The slum dwellers say that unlike the relief food that runs out very quickly, the animal feed comes in larger quantities, and at a cheaper price.
“One sack feeds six families for more than a week,” says 35-year-old single mother, Jane Wanjiru. Ms Wanjiru, like other women in Muringa slums, does odd jobs in Nyeri town to feed her four children. Every week, the women join hands to buy one sack of pig food.
"We contribute Sh200 each. Then we send someone to the animal feed shop," she says.
At the animal feed shop, no questions are asked. The shop owner, they say, has no idea that the pig food he sells is actually used as human food.
"No one asks questions. He (the shopkeeper) thinks we are buying Polard for our animals," Wanjiru adds.
The women divide the Polard animal feed equally among the contributors.
Baking chapatis
From the Polard, the women begin a delicate process of baking chapatis from what is meant to be exclusively animal feed.
"It is not easy to make dough from the Polard, but we try," says Mama Muthoni.

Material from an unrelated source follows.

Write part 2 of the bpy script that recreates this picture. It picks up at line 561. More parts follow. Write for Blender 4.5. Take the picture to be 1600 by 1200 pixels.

The mother of two took Nation team through the delicate process of baking Chapati from the animal feed.
“First, you need a little wheat flour, at least a spoonful per Chapati, it helps keep the dough together,” she explains.
Mix one packet of the normal wheat flour to a debe (a 20kg tin) of Polard, she says, and you get a week’s supply of Chapati.
“They are not as easy to bake as when you use wheat flour alone, but we try,” explains Ms Ann Wangeci, a single mother four.
To make it easier, the women simply spread the dough on an oiled hot baking pan. The result is something between a Chapati and crumbling brownish biscuit. This they serve with black tea, or just plain.
Stomach pains
But this dish, they say, comes at a price. Their children have complained of stomach aches after taking the meal. Adults say the meal gives them bloated tummies all day.
“It makes the tummy bloat. The children say their tummies ache, but what are we to do?” Ms Wangeci poses
The slum dwellers are full of praise for the government's Kazi Kwa Vijana (Work for the Youth) initiative. Since its inception, the little money they get from the projects enable them get the cash to buy the Polard. For the last one week though, the projects have disappeared
“We hope it is not gone forever, we need jobs even more than relief food,” said 35-year-old John Mwangi.
But not everyone is strong enough to work. Like 65-year-old Zipporah Wangari, who lives with her two orphaned grandsons in a single wooden shanty. The sickly ageing window does not even have the energy to push and shove for relief food, leave alone contribute to the Polard buying project.
"They share some of the Polard with me. We eat when we get some, when we don’t, we stay without food,” she told the Nation.